I just started reading a new novel whose protagonist is a returning Iraq-Afghan veteran. Like most fictional vets, he suffers flashbacks and nightsweats; as the reader, I don’t yet know if he will also suffer PTSD and go off the rails, although it’s a good bet.

I do know that the returning vet has become a stock figure in contemporary crime fiction, and I wonder why. Although I have several friends and many relatives who are vets, I don’t personally know any crime writers who are Iraq-Afghanistan war veterans. Robert Parker served in the Korean war, and early on, Spenser mentions serving in that war. Tony Hillerman was decorated in World War II. A number of Vietnam vets have written thrillers as well as general fiction (Dan Guenther, Dale Dye, Stephen Coonts and Nelson DeMille, among others). Vietnam, Korea, World War II–not wars you wanted to see close up and personal, any more than are Iraq and Afghanistan, but many Americans did see those wars because of a pesky little thing called The Draft.

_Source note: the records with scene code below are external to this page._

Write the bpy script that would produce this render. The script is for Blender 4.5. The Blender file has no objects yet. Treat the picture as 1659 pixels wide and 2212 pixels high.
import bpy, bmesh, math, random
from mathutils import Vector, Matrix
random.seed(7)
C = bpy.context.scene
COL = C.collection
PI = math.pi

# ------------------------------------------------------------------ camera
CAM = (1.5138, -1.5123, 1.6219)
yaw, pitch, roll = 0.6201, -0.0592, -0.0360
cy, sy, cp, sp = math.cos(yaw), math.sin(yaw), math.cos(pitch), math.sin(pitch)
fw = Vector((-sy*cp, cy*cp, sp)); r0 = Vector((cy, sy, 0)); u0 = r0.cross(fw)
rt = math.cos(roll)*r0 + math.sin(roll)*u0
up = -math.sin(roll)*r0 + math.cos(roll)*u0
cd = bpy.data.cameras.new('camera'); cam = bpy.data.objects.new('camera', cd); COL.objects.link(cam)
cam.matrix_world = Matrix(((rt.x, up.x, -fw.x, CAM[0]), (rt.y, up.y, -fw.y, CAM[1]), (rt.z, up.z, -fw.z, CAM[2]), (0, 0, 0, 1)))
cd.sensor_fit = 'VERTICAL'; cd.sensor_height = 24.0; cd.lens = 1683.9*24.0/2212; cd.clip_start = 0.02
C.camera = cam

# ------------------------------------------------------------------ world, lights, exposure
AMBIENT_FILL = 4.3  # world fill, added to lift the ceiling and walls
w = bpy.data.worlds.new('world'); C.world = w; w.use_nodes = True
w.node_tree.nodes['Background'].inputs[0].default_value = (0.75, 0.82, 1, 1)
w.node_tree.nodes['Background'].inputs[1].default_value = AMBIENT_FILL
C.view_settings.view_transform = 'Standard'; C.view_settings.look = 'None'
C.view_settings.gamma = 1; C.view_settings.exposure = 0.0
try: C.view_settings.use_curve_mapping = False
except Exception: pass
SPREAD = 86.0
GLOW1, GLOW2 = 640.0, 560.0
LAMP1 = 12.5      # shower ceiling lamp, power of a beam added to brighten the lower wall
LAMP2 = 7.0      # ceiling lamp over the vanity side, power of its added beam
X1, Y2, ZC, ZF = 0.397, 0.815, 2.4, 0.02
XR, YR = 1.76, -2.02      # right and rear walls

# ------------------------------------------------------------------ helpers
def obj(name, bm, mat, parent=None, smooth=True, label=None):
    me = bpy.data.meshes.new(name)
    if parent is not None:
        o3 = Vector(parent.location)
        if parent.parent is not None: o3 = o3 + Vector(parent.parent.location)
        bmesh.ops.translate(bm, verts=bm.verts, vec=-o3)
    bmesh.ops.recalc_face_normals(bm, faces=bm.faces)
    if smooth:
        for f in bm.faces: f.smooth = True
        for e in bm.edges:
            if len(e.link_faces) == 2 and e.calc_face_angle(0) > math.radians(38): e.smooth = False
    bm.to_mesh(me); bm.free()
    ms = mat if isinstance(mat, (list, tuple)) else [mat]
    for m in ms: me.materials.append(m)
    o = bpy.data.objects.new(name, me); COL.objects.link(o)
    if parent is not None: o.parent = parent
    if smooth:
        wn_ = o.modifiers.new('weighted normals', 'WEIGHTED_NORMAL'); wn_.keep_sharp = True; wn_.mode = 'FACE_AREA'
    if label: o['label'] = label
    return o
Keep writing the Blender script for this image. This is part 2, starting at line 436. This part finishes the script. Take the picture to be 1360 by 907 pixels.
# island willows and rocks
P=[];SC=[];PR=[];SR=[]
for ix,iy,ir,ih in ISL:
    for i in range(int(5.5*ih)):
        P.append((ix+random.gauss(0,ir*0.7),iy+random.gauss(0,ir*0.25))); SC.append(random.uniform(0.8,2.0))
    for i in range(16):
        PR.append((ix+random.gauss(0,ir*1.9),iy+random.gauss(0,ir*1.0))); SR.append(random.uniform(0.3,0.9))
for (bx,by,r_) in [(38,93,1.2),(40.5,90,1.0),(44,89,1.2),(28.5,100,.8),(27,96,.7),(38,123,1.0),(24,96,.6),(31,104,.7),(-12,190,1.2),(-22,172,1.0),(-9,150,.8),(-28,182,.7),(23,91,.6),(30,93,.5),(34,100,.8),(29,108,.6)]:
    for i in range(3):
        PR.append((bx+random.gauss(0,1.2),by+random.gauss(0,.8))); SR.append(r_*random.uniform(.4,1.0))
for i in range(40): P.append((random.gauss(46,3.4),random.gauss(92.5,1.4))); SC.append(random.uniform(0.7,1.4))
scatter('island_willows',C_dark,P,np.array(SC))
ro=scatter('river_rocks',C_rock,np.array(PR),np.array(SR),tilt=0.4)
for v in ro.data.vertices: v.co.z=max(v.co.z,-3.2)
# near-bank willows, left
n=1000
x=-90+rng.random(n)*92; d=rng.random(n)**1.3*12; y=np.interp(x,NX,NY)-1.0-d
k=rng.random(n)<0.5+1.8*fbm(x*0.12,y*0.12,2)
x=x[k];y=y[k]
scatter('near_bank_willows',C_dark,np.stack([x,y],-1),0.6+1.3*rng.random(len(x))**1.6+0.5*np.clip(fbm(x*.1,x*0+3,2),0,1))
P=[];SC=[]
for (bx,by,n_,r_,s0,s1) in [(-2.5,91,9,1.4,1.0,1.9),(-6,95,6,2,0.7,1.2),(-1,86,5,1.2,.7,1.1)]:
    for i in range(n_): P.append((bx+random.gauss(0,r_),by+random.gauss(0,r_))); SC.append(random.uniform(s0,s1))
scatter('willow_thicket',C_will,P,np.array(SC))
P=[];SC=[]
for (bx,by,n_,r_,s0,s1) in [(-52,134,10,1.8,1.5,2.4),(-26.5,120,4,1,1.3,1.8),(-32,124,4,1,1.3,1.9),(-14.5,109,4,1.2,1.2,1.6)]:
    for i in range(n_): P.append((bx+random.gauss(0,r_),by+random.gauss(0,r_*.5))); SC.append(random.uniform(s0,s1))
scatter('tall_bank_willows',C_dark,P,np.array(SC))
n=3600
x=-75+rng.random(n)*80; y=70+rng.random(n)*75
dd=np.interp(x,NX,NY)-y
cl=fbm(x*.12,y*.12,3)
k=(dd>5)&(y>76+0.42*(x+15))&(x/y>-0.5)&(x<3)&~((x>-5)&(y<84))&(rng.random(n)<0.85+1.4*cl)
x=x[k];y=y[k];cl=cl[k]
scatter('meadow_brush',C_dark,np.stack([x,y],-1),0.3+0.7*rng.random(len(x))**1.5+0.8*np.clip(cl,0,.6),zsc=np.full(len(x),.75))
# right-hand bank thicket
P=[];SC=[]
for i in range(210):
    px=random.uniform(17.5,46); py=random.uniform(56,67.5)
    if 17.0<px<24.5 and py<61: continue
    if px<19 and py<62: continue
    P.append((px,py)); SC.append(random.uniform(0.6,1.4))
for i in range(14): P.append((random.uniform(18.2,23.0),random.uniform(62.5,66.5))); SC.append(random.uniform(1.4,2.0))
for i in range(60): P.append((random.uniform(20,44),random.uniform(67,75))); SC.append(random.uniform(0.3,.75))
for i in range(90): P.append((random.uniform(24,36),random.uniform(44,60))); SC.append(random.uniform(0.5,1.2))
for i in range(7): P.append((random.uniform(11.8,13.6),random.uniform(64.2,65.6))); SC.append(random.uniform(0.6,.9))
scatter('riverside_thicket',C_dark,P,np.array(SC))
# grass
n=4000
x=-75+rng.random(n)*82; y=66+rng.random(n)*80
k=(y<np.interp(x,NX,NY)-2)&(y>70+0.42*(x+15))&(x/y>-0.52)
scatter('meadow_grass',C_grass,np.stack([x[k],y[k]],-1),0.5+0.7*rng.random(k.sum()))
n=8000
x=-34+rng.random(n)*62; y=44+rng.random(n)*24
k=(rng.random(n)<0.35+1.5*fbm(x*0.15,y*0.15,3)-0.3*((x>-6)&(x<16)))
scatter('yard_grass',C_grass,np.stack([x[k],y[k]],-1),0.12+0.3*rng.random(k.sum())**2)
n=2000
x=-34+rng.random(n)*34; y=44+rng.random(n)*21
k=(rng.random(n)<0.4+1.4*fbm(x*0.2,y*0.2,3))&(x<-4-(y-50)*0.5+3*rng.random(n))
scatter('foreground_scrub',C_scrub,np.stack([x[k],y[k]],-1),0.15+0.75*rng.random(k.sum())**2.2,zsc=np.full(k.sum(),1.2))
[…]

Crime writers today are like the rest of the country: we didn’t have to go to war, so we didn’t go. Less than one percent of Americans have served in the military during the Iraq-Afghan wars. Ten times that fraction served in World War II and Korea; five times that fraction served in Vietnam. All of us are therefore more likely to know a veteran from a draft-era war than we are now.

So why is it that protagonists in contemporary crime fiction far outnumber the fraction of the population in general who went to war? Is it a way of assuaging guilt? Or a vicarious machismo? Or because veterans are now exotic? Is this a different version of a yellow ribbon? We put one on our cars and then we don’t have to think about what is really going on in the lives of our children 8000 miles away? We write about a vet so we don’t have to think about the sacrifices real people are making in our collective name?

There are no sacred cows for writers; you can write about anything and anyone. But the returning vet is a a two-dimensional cliché in most of the contemporary thrillers I see: he/she is inured to death, is a killing machine, is an emotional time bomb.

It’s hard for the vet, it’s hard for the families to resume life after years of separation. The father of my best friend in high school was a naval commander. He was at sea for long periods and my friend’s mom ran the house, made repairs, paid the bills. When Commander MacKenzie came home he expected to be in command, to take over the conventional male duties of the Madmen era. My friend, her sister and her mom always had many weeks of discomfort on the commander’s return; it was hard on the marriage to have him gone and hard to have him home.  I’d like to see those issues written about real people, not cardboard cutouts.

If all you need is a character who’s a soulless killing machine, don’t look at vets: we’ve got a huge collection of civilians to choose from.